WASHINGTON, Nov. 14 (AP) -- One week into America's election limbo, Florida counties officially reported their presidential votes after a Tuesday deadline was upheld by a state judge, even as thousands of disputed ballots were counted by hand into the night. Democrats rejected George W. Bush's potential compromise to cease the ballot-by-ballot fight for the White House.

"When is it going to end?" asked Bush aide James A. Baker III. There was no answer in sight.

With lawyers and judges front and center in the presidential election, nerves began to fray and adjectives failed to serve.

"It's like the seventh day of being held hostage," stammered Jeb Bush, governor of Florida and the harried brother of the GOP presidential hopeful.

The latest margin for Bush was 286 votes, according to an informal AP tally.

Judge Terry Lewis ruled that counties could file new vote totals after the state's 5 p.m. Tuesday deadline to certify ballots. He gave Secretary of State Katherine Harris, a Bush supporter, authority to reject or approve them using "the proper exercise and discretion."

It was a setback for the vice president, who wanted a clear order lifting the Tuesday deadline, but his lawyers found solace in ruling language urging Harris to consider "all appropriate facts and circumstances."

Gore decided to hold off an appeal and press forward with recounts in four Democratic-leaning counties. He hopes Harris will approve the hand-counted ballots and is prepared to appeal if she does not.

Officials in Volusia County pledged an appeal, saying they needed more time to complete their hand recount.

"If the secretary of state arbitrarily refuses to accept the amended returns based on the recount and violates what this court has ruled ... which is to accept those results unless she has good reason not to, then we will be back in court," said a new member of Gore's massive legal team, David Boies.

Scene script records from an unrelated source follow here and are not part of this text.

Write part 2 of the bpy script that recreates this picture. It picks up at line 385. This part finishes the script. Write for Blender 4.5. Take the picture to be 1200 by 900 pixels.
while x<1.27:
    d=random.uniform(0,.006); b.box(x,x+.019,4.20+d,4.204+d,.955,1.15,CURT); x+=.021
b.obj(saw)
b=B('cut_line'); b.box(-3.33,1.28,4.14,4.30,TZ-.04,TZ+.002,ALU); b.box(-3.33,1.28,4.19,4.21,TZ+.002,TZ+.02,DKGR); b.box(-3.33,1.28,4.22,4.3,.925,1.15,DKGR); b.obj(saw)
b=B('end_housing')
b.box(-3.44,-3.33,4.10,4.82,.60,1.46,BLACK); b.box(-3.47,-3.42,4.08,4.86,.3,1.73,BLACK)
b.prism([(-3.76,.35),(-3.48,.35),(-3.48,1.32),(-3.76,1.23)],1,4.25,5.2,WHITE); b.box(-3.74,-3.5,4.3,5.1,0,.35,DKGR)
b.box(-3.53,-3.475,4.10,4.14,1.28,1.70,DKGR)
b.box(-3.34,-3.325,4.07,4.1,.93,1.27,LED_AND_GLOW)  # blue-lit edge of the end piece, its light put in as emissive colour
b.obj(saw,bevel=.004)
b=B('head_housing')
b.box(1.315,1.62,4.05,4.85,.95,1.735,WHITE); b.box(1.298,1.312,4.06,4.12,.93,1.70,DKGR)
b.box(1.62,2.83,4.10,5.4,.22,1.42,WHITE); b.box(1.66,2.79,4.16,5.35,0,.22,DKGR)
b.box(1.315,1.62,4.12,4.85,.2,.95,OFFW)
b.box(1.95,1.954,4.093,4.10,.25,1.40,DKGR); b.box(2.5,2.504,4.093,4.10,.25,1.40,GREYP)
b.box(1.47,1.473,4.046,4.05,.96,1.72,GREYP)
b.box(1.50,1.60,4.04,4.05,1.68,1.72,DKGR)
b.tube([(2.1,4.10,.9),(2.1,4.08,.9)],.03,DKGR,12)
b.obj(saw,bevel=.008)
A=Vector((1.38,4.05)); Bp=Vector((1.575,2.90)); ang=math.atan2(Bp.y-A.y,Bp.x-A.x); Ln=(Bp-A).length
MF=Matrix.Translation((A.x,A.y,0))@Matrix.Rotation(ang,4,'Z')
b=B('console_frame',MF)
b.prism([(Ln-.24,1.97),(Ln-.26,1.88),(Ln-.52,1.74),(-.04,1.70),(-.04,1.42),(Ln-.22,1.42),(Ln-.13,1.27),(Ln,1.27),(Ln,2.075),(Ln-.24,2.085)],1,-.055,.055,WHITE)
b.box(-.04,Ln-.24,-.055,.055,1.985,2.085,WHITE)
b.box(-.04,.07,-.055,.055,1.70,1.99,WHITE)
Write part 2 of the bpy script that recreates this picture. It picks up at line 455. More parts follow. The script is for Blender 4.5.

A lawyer for Harris said if updated totals are submitted after Tuesday's deadline, "It is then in her discretion to consider all the facts and circumstances and she will certainly do that." The spokeswoman, Donna Blanton, said the outcome of the statewide election should be known on Saturday, when all overseas absentee ballots have been counted.

But she left open the issue that could determine who becomes the nation's 43rd president--offering no definitive guidance on the fate of hand recounts in progress in scattered counties at Gore's request.

The race tumbled to the courts after a statewide machine recount trimmed Bush's lead from 1,784 votes to 388, prompting Gore to push for painstaking manual recounts and Bush to fight them in courts of law and public opinion.

Officials in two counties tabulated ballots by hand Tuesday, with action in two other jurisdictions pending.

Shoving matches and shouting fits punctuated the action inside and outside Florida's courtrooms. Jeb Bush said things were getting "nerve-racking" throughout his state.

"I can't even walk around outside now," he said at a town hall meeting 60 miles northwest of Tallahassee.

With the razor-thin lead in ballots counted so far, Baker said presidential candidate Bush would accept the results of manual recounts collected by close of business Tuesday and the overseas absentee ballots due in Friday. Both sides should also drop their dueling lawsuits, Baker said.

"It truly was not a proposal," sniffed Gore campaign chairman William Daley during a visit to Capitol Hill to calm Democrats leaders. "It was strictly, in my opinion, an inaccurate description of the laws of Florida. The laws of Florida will be determined by the courts."

Both Bush and Gore were lying low. Gore called for calm on Monday but declined to field reporters' questions. Bush monitored the legal fight from his ranch in Texas for a third straight day and expected to talk to journalists Wednesday.

The presidents-in-waiting are trying to strike a balance between their desire to be seen as prepared--and a fear that they will appear overeager.

Gore leads in the nationwide popular vote by just 200,000 votes out of 100 million cast, but the Electoral College tally is so close that whoever takes Florida almost certainly will win the White House. Only three times in the nation's history has a candidate won the popular vote but lost the presidential race, the last time in 1888.

Not counting Florida, Bush carried 29 states for 246 electoral votes.

Gore counted 19 states plus the District of Columbia for 262 electoral votes, with 270 needed for victory. Gore led in New Mexico but the state remained too close to call.

Republicans have talked about challenging Gore's victories in close-voting states other than Florida, but the tactic would be a long shot. A new poll Tuesday said voters believe the results of the recount in Florida should determine the next president.